もし、女性の稼ぎだけでふたりの生活費を維持できるのであれば、男性の稼ぎをすべて貯金することもできるはずです。どんどん貯金することができれば、将来の備えをハイペースで進め、未来も豊かにすることができます。

家を買えば男性の稼ぎからどんどん返済していくこともできます。先ほど説明したような妊娠~産休~育休期間の年収減にも備えることができます。

△自分より年収が低い彼氏、夫に敬意を払える関係をキープできるか

……これはお金の話がカップルや夫婦の関係性にも影響する、という問題です。
最初は「お金があれば、愛だけで相手を選ぶ」だったかもしれませんが、「自分はお金が稼げているが、彼は結局のところ稼ぐ能力がない人」という優越意識に化けてしまう可能性をゼロにすることはできません。
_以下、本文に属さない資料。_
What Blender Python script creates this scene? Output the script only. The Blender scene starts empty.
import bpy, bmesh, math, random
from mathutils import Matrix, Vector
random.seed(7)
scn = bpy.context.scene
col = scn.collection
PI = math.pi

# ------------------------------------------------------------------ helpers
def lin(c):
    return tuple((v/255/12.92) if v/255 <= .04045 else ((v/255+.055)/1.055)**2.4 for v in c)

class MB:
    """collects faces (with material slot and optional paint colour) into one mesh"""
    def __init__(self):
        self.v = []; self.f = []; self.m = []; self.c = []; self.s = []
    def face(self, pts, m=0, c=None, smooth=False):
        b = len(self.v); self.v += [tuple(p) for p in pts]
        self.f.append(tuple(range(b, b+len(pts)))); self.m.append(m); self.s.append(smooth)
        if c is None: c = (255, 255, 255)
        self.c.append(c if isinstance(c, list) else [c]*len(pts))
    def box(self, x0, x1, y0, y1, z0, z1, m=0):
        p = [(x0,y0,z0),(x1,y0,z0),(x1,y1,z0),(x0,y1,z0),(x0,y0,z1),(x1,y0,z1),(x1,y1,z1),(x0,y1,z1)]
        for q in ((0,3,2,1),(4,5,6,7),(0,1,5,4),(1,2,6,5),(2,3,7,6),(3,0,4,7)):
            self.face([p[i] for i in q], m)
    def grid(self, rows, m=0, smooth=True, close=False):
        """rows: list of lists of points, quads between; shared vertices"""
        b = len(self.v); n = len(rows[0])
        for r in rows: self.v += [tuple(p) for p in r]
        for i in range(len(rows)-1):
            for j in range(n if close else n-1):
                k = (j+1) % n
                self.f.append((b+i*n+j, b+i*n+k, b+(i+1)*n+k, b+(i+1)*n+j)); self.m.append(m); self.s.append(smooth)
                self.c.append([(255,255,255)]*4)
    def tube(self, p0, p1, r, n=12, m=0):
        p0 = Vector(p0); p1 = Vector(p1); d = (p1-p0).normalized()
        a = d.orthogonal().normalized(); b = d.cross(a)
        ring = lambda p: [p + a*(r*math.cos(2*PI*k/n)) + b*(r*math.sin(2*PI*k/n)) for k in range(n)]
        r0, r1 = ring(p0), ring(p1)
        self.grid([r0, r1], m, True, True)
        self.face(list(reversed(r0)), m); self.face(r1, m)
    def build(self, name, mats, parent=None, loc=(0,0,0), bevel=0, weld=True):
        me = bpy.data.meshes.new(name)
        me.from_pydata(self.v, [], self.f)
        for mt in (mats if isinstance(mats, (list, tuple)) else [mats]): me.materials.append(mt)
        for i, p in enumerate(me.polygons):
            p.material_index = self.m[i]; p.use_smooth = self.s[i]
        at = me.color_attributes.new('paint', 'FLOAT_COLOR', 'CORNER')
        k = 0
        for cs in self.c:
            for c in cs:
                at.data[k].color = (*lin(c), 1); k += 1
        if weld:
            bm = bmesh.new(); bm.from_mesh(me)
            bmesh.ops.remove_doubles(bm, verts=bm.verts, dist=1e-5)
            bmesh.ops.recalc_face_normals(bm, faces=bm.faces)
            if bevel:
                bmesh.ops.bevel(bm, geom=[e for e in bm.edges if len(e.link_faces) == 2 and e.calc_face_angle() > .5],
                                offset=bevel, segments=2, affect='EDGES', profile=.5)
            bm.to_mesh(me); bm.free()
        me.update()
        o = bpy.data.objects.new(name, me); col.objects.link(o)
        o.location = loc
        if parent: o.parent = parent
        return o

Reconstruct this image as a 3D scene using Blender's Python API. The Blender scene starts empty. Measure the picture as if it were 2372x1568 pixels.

男性が「専業主婦である妻は要するに稼ぎゼロでオレが支えているのだ」という優越意識を持つのはよくないように(家庭内の役割分担にすぎない)、稼げる女性も男性を見下すようでは恋愛関係は長続きしないでしょう。

これは男性においても答えのない悩みですが、女性も自分なりの答えを探してみてください。

お金の専門家が出した結論は!?

まとめ:「お金で愛のすべては買えない」

女性が「お金の面は私が全部支えてあげる」は、時期によってあってもいいと思います。しかし永遠のものとして考えないほうがいい、というのが私の意見です。

あるカップルは夫の失職(会社が倒産した)したタイミングで、子どもが生まれたばかりの妻は3カ月で復職し家計を支えていました。
夫は専業主夫としてすべての育児・家事を担当したそうです。

しかし5年後に妻が体調を崩したときは契約社員になって仕事を減らし子育て中心の生活にシフト、再就職に成功した夫の稼ぎで家計を支えるようなバトンタッチをしています。

これはどちらかが一方的に支えるのではなく、お金の面で支えられる側が支えられるときに仕事をした、という例です。結婚後のカップルのエピソードですが、女性が働いていたことで「お金で愛が買えた(失われずにすんだ)」例だと思います。

「お金で愛を買う」ということを永遠のものと考えないことが大切です。

男性が「お金で女性の歓心を買う」としてもしょせんは一時的なものでしかないのと同じです。

お金「だけ」で永遠の愛は買えないのです。

また、ずっと「私が全部面倒見るから」にすると、これは精神的にしんどいことになります。
メンタルストレスで仕事をセーブせざるを得なくなり、年収も減ったら、彼氏にも出て行かれた、となっては本末転倒です。
無理をして抱え込まないようにしたいものです。

でも、もしそんな辛いときになっても、あなたを支えてくれる相手であったら、その彼氏(夫)はもうお金で愛を買った関係ではありません。

そんな相手が見つかったとしたら、たとえお金の力がつきあい始めの入り口であったとしても、「純粋に愛を見つけた」といえるかもしれませんね。